Such comic hijinks make Hal look goofily gallant and Rosie mostly pitiable. It seems that the film’s “message” is that it’s easy to fall in love someone who looks like Gwyneth Paltrow, and harder with someone who weighs 300 pounds or has warts on her nose. And this is the case even if you look like Jack Black, because most men, for all the image anxieties and affection for liposuction that they’ve been developing in recent years, still don’t have quite the same investment in their appearances as most women. At some level, the film works overtime to indict conventional beauty standards and masculine privilege and unself-consciousness. This is surely a simple idea, though perhaps it’s a step forward (or in some direction) for the Farrellys: this time out, no chickens up anyone’s derriere, no Frisbees to the head, not even a fart joke.
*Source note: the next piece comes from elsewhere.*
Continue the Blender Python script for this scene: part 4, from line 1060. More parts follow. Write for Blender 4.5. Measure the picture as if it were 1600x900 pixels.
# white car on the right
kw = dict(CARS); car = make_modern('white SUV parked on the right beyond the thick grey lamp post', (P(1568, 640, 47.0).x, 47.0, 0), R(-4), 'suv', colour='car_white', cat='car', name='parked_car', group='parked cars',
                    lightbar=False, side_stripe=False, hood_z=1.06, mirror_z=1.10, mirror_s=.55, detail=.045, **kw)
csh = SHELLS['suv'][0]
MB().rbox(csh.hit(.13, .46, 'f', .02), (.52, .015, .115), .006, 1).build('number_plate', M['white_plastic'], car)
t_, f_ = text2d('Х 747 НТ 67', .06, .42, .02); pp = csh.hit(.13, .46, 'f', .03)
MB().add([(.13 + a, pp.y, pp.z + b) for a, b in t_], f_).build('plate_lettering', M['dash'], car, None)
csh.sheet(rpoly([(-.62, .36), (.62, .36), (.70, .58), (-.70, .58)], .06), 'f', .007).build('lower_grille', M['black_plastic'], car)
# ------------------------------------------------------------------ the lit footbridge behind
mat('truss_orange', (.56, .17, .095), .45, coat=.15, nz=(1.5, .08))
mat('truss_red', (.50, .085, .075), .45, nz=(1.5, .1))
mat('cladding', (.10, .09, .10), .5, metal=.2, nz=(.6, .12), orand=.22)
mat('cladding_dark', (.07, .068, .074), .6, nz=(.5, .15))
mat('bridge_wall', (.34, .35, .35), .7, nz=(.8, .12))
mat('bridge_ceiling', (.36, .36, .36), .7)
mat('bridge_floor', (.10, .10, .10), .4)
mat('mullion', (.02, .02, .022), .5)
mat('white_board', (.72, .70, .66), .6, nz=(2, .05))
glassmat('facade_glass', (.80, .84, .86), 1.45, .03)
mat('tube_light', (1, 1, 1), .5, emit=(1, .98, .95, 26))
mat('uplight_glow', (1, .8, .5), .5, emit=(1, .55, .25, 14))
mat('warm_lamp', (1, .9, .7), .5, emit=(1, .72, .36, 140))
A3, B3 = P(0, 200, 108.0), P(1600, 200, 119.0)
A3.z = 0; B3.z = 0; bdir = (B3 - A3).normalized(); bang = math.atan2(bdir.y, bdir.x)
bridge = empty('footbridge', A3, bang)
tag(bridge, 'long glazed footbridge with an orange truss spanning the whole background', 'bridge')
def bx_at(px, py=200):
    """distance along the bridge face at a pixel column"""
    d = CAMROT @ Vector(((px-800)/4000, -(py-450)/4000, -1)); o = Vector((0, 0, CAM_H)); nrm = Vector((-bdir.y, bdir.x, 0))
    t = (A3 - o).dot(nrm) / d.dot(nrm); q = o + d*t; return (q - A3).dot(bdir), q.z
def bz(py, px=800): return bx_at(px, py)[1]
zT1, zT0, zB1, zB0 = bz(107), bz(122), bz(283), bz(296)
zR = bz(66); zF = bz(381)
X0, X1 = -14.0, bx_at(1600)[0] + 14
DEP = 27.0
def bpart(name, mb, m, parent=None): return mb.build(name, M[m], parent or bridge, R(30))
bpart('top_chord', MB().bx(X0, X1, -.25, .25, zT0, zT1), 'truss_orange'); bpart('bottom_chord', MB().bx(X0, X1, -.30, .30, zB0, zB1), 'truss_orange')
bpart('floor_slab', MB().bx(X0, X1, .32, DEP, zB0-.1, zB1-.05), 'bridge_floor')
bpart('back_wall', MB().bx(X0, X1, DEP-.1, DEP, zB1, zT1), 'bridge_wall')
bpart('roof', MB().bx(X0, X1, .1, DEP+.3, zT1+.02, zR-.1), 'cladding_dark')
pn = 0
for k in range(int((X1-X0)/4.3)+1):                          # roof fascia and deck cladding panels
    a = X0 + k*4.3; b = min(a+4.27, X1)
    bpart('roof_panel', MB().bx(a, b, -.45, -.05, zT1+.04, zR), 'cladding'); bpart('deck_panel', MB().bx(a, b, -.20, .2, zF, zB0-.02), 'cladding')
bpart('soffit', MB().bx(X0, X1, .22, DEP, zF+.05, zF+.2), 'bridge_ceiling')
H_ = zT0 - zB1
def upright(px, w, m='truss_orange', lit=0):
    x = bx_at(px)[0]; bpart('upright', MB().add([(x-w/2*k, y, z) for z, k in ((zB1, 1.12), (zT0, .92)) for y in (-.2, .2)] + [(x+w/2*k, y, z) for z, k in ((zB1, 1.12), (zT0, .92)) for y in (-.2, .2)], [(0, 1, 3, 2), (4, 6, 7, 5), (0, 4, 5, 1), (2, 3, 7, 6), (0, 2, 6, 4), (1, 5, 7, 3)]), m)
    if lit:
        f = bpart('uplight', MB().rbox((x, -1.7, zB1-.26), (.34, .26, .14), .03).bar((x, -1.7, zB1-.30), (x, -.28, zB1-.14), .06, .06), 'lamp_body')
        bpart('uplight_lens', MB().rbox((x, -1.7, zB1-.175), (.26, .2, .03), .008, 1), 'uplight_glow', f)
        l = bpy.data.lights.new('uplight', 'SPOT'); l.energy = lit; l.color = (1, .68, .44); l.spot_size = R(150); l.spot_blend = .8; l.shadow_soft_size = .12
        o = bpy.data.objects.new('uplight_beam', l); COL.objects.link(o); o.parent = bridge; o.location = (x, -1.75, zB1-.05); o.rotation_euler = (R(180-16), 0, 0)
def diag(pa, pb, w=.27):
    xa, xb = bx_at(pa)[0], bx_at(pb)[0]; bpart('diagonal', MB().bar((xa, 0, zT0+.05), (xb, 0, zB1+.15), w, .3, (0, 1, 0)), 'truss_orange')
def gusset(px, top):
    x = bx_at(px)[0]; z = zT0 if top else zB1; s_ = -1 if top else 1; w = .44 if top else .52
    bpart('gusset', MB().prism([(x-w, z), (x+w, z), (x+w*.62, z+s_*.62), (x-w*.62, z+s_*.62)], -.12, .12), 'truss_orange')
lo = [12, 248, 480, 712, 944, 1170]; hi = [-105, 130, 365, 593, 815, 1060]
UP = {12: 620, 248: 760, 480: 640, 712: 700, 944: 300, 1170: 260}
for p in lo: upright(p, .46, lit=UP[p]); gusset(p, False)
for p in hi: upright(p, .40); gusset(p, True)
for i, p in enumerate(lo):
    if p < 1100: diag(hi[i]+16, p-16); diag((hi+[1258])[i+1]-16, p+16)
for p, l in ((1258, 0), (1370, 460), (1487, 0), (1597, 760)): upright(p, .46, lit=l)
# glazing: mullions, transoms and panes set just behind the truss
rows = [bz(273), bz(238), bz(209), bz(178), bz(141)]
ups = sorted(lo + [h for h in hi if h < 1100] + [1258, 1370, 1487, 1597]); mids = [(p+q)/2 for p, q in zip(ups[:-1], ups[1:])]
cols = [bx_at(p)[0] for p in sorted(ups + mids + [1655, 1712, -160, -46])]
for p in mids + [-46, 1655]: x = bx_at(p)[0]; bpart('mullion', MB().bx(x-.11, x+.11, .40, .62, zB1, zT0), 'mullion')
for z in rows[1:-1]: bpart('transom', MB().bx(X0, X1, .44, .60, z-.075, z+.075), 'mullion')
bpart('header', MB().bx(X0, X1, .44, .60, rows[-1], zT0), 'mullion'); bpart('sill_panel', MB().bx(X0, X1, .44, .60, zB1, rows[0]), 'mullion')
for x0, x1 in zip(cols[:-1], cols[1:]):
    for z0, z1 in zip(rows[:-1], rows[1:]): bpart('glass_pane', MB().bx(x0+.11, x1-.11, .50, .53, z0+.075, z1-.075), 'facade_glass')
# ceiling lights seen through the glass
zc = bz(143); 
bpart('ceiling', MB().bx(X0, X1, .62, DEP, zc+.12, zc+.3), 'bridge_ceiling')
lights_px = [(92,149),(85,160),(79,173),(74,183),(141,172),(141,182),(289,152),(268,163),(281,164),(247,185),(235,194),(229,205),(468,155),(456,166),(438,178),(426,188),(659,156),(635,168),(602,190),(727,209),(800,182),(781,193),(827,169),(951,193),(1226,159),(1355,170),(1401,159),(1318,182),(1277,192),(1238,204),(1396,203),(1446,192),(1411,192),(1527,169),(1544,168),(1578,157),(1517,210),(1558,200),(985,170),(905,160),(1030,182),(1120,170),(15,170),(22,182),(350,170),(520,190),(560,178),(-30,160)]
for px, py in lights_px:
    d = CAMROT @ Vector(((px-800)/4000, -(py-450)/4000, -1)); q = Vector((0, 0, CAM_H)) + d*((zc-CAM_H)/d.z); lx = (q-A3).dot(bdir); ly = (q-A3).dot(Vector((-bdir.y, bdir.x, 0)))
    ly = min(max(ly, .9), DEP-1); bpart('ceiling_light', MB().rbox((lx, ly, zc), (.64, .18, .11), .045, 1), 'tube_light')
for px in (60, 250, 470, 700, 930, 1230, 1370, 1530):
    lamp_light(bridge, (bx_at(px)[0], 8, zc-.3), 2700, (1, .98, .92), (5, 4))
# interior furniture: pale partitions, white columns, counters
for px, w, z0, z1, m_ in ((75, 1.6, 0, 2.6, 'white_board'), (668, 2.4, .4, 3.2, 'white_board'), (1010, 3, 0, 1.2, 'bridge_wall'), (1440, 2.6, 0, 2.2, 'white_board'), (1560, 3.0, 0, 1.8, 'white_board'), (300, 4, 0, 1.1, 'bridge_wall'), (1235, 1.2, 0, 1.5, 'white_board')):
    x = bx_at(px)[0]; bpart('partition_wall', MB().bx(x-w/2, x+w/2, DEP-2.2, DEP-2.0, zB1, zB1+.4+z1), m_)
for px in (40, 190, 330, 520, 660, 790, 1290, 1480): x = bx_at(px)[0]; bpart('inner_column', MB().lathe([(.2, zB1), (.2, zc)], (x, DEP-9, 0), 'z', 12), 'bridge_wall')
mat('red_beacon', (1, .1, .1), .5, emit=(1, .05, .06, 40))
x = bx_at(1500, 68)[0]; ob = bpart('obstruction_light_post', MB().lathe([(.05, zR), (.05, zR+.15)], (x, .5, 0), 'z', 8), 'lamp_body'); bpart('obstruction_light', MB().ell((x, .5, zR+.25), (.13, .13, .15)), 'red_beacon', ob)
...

Still, the targets are easy to spot, including Mauricio (who never changes appearance for Hal, even when Hal has the zap). Mauricio is really the shorter, rounder version of Hank in Me, Myself & Irene: he says the mean things that make you laugh and also make you wonder why you’re laughing, and then he gets his own comeuppance at film’s end. And so, while the film makes an obvious moral point, it also lets you off the hook, because you know that Mauricio is not really your point of identification, and Hal is really in love with Gwyneth Paltrow, whose fat suit (not revealed in full until film’s end) is unconvincing. That is, the usual beauty standards remain in place.
This is the rub, really, in the film’s manifestly good intentions. Like Julia Roberts before her (who wore a fat suit for America’s Sweethearts), Paltrow has been hawking the film on talk shows, discussing the stretch that she wanted to make with the comedic role, as well as her adventures in the fat suit. When she had it on, people wouldn’t look at her on the street or the hotel bar, she says: “No one wanted to connect with me. It was a profound, very sad and startling experience.” And so, she’s been ending her interviews — on Today or Good Morning America or wherever — with a declaration that “we need to fight weight discrimination.” It’s good to have your consciousness raised.